* _What this task involves_: Starting at the first line of the listing below, repeat each line up to and including the one containing "FW = Vector((math.sin(YAW), math.cos(YAW), 0));". Leave out pictures.

* _Data extract_:
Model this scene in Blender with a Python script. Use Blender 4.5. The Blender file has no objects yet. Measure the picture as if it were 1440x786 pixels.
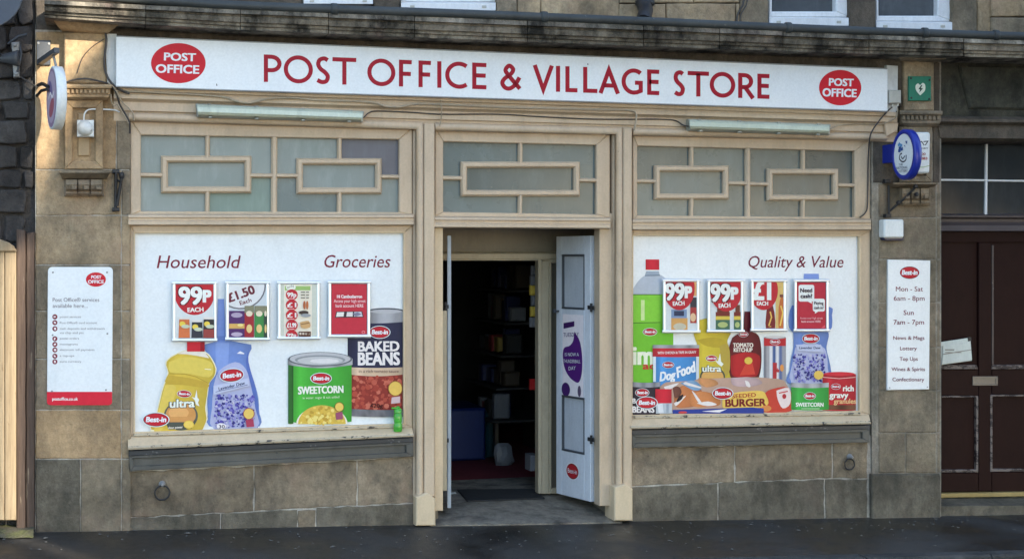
import bpy, math, random
from mathutils import Vector
R = random.Random(7)
sc = bpy.context.scene
COL = sc.collection
rad = math.radians

# ---------------------------------------------------------------- camera
CAM = Vector((-2.69, -9.38, 1.80))
YAW = rad(16.0)
FPX = 2000.0                       # focal length in photograph pixels
HORIZON = 367.0
cam_d = bpy.data.cameras.new('camera')
cam_d.sensor_width = 36.0
cam_d.lens = 36.0 * FPX / 1440.0
cam_d.shift_y = -(393.0 - HORIZON) / 1440.0
cam_d.clip_end = 400.0
cam = bpy.data.objects.new('camera', cam_d)
cam.location = CAM
cam.rotation_euler = (rad(90), 0, -YAW)
COL.objects.link(cam)
sc.camera = cam
FW = Vector((math.sin(YAW), math.cos(YAW), 0)); RT = Vector((math.cos(YAW), -math.sin(YAW), 0))

# ---------------------------------------------------------------- sky, sun, exposure
SUN_TO = Vector((0.60, -1.0, 0.43)).normalized()       # towards the sun
sun_el = math.asin(SUN_TO.z); sun_az = math.atan2(SUN_TO.x, SUN_TO.y)
wd = bpy.data.worlds.new('World'); sc.world = wd; wd.use_nodes = True
nt = wd.node_tree; nt.nodes.clear()
wo = nt.nodes.new('ShaderNodeOutputWorld'); bg = nt.nodes.new('ShaderNodeBackground')
sk = nt.nodes.new('ShaderNodeTexSky'); sk.sky_type = 'NISHITA'; sk.sun_disc = False
sk.sun_elevation = sun_el; sk.sun_rotation = sun_az
sk.air_density = 1.0; sk.dust_density = 0.3; sk.ozone_density = 2.3
tc = nt.nodes.new('ShaderNodeTexCoord'); cn = nt.nodes.new('ShaderNodeTexNoise')
cn.inputs['Scale'].default_value = 2.2; cn.inputs['Detail'].default_value = 6
cr = nt.nodes.new('ShaderNodeValToRGB'); cr.color_ramp.elements[0].position = .48; cr.color_ramp.elements[1].position = .80
mx = nt.nodes.new('ShaderNodeMix'); mx.data_type = 'RGBA'
mx.inputs[7].default_value = (4.6, 5.3, 6.2, 1)
nt.links.new(tc.outputs['Generated'], cn.inputs['Vector']); nt.links.new(cn.outputs['Fac'], cr.inputs['Fac'])
nt.links.new(cr.outputs['Color'], mx.inputs[0]); nt.links.new(sk.outputs['Color'], mx.inputs[6])
nt.links.new(mx.outputs[2], bg.inputs['Color']); bg.inputs['Strength'].default_value = 0.10
nt.links.new(bg.outputs['Background'], wo.inputs['Surface'])
sun_d = bpy.data.lights.new('sun', 'SUN'); sun_d.energy = 2.1; sun_d.angle = rad(0.5); sun_d.color = (1.0, .90, .74)
sun = bpy.data.objects.new('sun', sun_d); sun.location = (6, -20, 12)
sun.rotation_euler = (-SUN_TO).to_track_quat('-Z', 'Y').to_euler(); COL.objects.link(sun)
sc.view_settings.view_transform = 'Standard'; sc.view_settings.look = 'None'
sc.view_settings.exposure = 2.32; sc.view_settings.gamma = 1.0
sc.cycles.max_bounces = 6; sc.cycles.diffuse_bounces = 4

# ---------------------------------------------------------------- measuring: photograph point -> point on the plane at depth Y
def U(px, py, Y=0.0):
    d = FW + RT * ((px - 720.0) / FPX) + Vector((0, 0, (HORIZON - py) / FPX))
    return CAM + d * ((Y - CAM.y) / d.y)
def V(x, y, z): return Vector((x, y, z))
_a, _b = U(181, 744, .02), U(1222, 726.5, .02)
def zg(x, y=0.0):                   # the street falls to the right and to the kerb
    return _a.z + (_b.z - _a.z) * (x - _a.x) / (_b.x - _a.x) + .02 * min(y, 0)
def lerp(a, b, t): return a + (b - a) * t
def lin(c):
    c = c / 255.0
    return c / 12.92 if c <= .04045 else ((c + .055) / 1.055) ** 2.4
def alb(r, g, b):                   # a colour as seen in the open shade -> surface colour
    q = (lin(r) / .90, lin(g) / 1.03, lin(b) / 1.13); m = sum(q) / 3
    return tuple(min(.93 * k + .07 * m, .85) for k in q) + (1.0,)

# ---------------------------------------------------------------- objects
BASE = {}
def thing(name, label, cat, loc, group=None):
    o = bpy.data.objects.new(name, None); o.empty_display_size = .1; COL.objects.link(o)
    o.location = loc; BASE[o.name] = Vector(loc)
    return tag(o, label, cat, group)
def tag(o, label, cat, group=None):
    o['label'] = label; o['category'] = cat
    if group: o['group'] = group
    return o
class MB:
    def __init__(s): s.v = []; s.f = []; s.sm = []; s.c = []
    def add(s, vs, fs, smooth=False, col=None):
        n = len(s.v); s.v += [Vector(v) for v in vs]
        s.f += [[i + n for i in f] for f in fs]; s.sm += [smooth] * len(fs); s.c += [col] * len(fs)
def build(mb, name, mat, parent=None, label=None, kind=None):
    xs = [v.x for v in mb.v]; ys = [v.y for v in mb.v]; zs = [v.z for v in mb.v]
    o0 = Vector(((min(xs) + max(xs)) / 2, (min(ys) + max(ys)) / 2, min(zs)))
    me = bpy.data.meshes.new(name)
    me.from_pydata([v - o0 for v in mb.v], [], mb.f); me.update()
    me.polygons.foreach_set('use_smooth', mb.sm)
    if any(c is not None for c in mb.c):
        at = me.color_attributes.new('Col', 'FLOAT_COLOR', 'CORNER')
        buf = []
        for p, c in zip(me.polygons, mb.c):
            if c is None: c = (.8, .8, .8, 1)
            if isinstance(c, list):
                for k in c: buf += list(k)
            else: buf += list(c) * p.loop_total
        at.data.foreach_set('color', buf)
    me.materials.append(mat)
    ob = bpy.data.objects.new(name, me); COL.objects.link(ob)
    BASE[ob.name] = o0
    if parent is not None:
        ob.parent = parent; ob.location = o0 - BASE[parent.name]
    else: ob.location = o0
    if label: ob['label'] = label
    if kind: ob['kind'] = kind
    return ob

# ---------------------------------------------------------------- shapes
def area2(p): return sum(p[i].x * p[(i + 1) % len(p)].z - p[(i + 1) % len(p)].x * p[i].z for i in range(len(p)))
def inset(p, d):
    n = len(p); out = []
    for i in range(n):
        a, b, c = p[i - 1], p[i], p[(i + 1) % n]
        d1 = Vector((b.x - a.x, b.z - a.z)); d2 = Vector((c.x - b.x, c.z - b.z))
        if d1.length < 1e-9 or d2.length < 1e-9: out.append(b.copy()); continue
        d1.normalize(); d2.normalize()
        n1 = Vector((-d1.y, d1.x)); n2 = Vector((-d2.y, d2.x)); m = n1 + n2
        if m.length < .2: m = n1
        m.normalize(); k = d / max(m.dot(n1), .35)
        out.append(Vector((b.x + m.x * k, b.y, b.z + m.y * k)))
    return out
def wslab(mb, pts, y0, y1, ch=.004, col=None, back=True, step=0.0, jit=0.0):
    """a slab with its front outline PTS (x, z) at depth y0 reaching back to y1; the front edges are chamfered"""
    p = [Vector((q[0], 0, q[1])) for q in pts]
    if area2(p) < 0: p.reverse()
    if step:
        q = []
        for i in range(len(p)):
            a, b = p[i], p[(i + 1) % len(p)]; n = max(1, int((b - a).length / step))
            q.append(a)
            for k in range(1, n):
                w = lerp(a, b, k / n); q.append(w + Vector((R.uniform(-jit, jit), 0, R.uniform(-jit, jit))))
        p = q
    n = len(p); f = inset(p, ch) if ch else p
    vs = [Vector((v.x, y0, v.z)) for v in f]; fs = [list(range(n))]
    if ch:
        vs += [Vector((v.x, y0 + ch, v.z)) for v in p]
        fs += [[(i + 1) % n, i, n + i, n + (i + 1) % n] for i in range(n)]
    k = len(vs) - n
    vs += [Vector((v.x, y1, v.z)) for v in p]; m = len(vs) - n
    fs += [[k + (i + 1) % n, k + i, m + i, m + (i + 1) % n] for i in range(n)]
    if back: fs.append([m + i for i in reversed(range(n))])
    mb.add(vs, fs, col=col)
    return mb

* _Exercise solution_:
Model this scene in Blender with a Python script. Use Blender 4.5. The Blender file has no objects yet. Measure the picture as if it were 1440x786 pixels.
import bpy, math, random
from mathutils import Vector
R = random.Random(7)
sc = bpy.context.scene
COL = sc.collection
rad = math.radians

# ---------------------------------------------------------------- camera
CAM = Vector((-2.69, -9.38, 1.80))
YAW = rad(16.0)
FPX = 2000.0                       # focal length in photograph pixels
HORIZON = 367.0
cam_d = bpy.data.cameras.new('camera')
cam_d.sensor_width = 36.0
cam_d.lens = 36.0 * FPX / 1440.0
cam_d.shift_y = -(393.0 - HORIZON) / 1440.0
cam_d.clip_end = 400.0
cam = bpy.data.objects.new('camera', cam_d)
cam.location = CAM
cam.rotation_euler = (rad(90), 0, -YAW)
COL.objects.link(cam)
sc.camera = cam
FW = Vector((math.sin(YAW), math.cos(YAW), 0)); RT = Vector((math.cos(YAW), -math.sin(YAW), 0))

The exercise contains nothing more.